Oh he definitely is. It's interesting because Zim has this notable complete lack of regard for the safety and wellbeing of others a lot of times (see: Hobo 13, everything with Tak, etc). There are also a lot of occasions where his first impulse is to be polite or considerate, eg. Walk of Doom (throwing wads of cash at the drive thru guy) Dibship Rising ("But I don't want that" "Oh okay"), The Frycook What Came From All That Space (multiple things, from giving out extra sauce packets to apologizing for accidentally making a taxi explode during his escape), etc.
I mean, being an Invader isn't just a job for Zim, it's something that was literally programmed into him. He's not very good at aiming that destructiveness and more often hurts other irkens or himself than he does his intended targets, but causing massive amounts of destruction was his entire purpose in life before he was re-encoded again (and he apparently can't be completely re-encoded, so). But he empathizes almost casually. He empathizes with inanimate objects.
Zim's biggest issue seems to be with regret, guilt and shame. Anytime he's even close to any of those he'll instead just start living in a world where whatever he did just didn't happen, or was someone else's fault, or he'll reframe it as a positive thing, or sometimes he'll just "zim.exe has stopped". Which makes him apologizing in a genuine and straightforward way for anything really uncommon (and The Frycook What Came From All That Space a pretty remarkable episode for that alone).
Dib meanwhile!! Is in fact pretty callous, just by inclination. He'll drink your soda and eat the last slice of pizza and never replace your favorite cereal and and turn your video game console into a ghost detector and test questionable spells on you without asking because it just. Does not immediately occur to him that, 1. boundaries are a thing, 2. he's causing harm, 3. he should care if you're hurt. Most of the time whenever he does something helpful or selfless it's based on his sense of what he should be doing, according to the structure of right vs. wrong that he's constructed for himself, rather than on empathy. If he thinks hurting you is Morally Right (or just not Morally Wrong) he's not going to think twice about it. He has to reason out why he should care about people (...sometimes. Out loud. In public.)
Which isn't to say that he can't sympathize, since 1. that's a different thing from empathy and 2. he clearly does try sometimes, especially for certain people. Even before EtF, there was Gaz, Taster of Pork.
Which brings me to another thing: Dib expresses guilt. A lot of it. An overwhelming amount of it.
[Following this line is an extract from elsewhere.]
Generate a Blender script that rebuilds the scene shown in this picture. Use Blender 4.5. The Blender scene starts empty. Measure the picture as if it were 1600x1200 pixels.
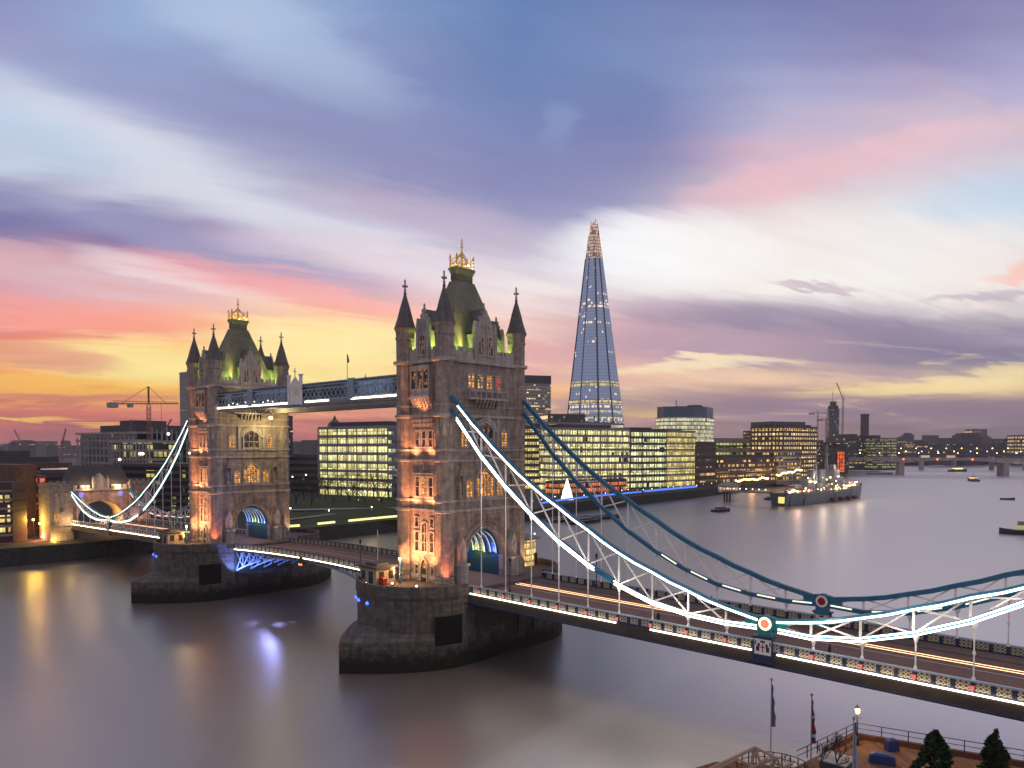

It may take him a while to get there sometimes but the realization that he has hurt someone he cares about and that this was a very bad thing for him to do can easily motivate him to, say, try to fight and sprint his way past a bunch of demons just to spill his own guts for you, and then think being made to clean the most disgusting and lovecraftian bathroom in existence with his own head is a pretty lenient punishment.
That's probably why every attempt he makes at sympathizing with Zim makes him visibly uncomfortable! Because if he tries to sympathize with Zim, he'll have to analyze why he's sympathizing with someone who is Bad, and from there whether or not Zim is actually Bad, and from there it's just a cascade of horrible, world-shattering guilt if he doesn't work back around to the conclusion that Zim is Bad because of Reasons.
Because Zim is the single person he has hurt the most in his whole entire life, the person he actively thinks about causing gratuitous harm to on an almost daily basis rather than just sorta passively hurting by accident or carelessness. It'd send his already pretty damn high levels of self hate rocketing up into orbit. I don't think he'd ever stop feeling horribly guilty about it. It might even make him completely restructure his sense of right and wrong from the ground up.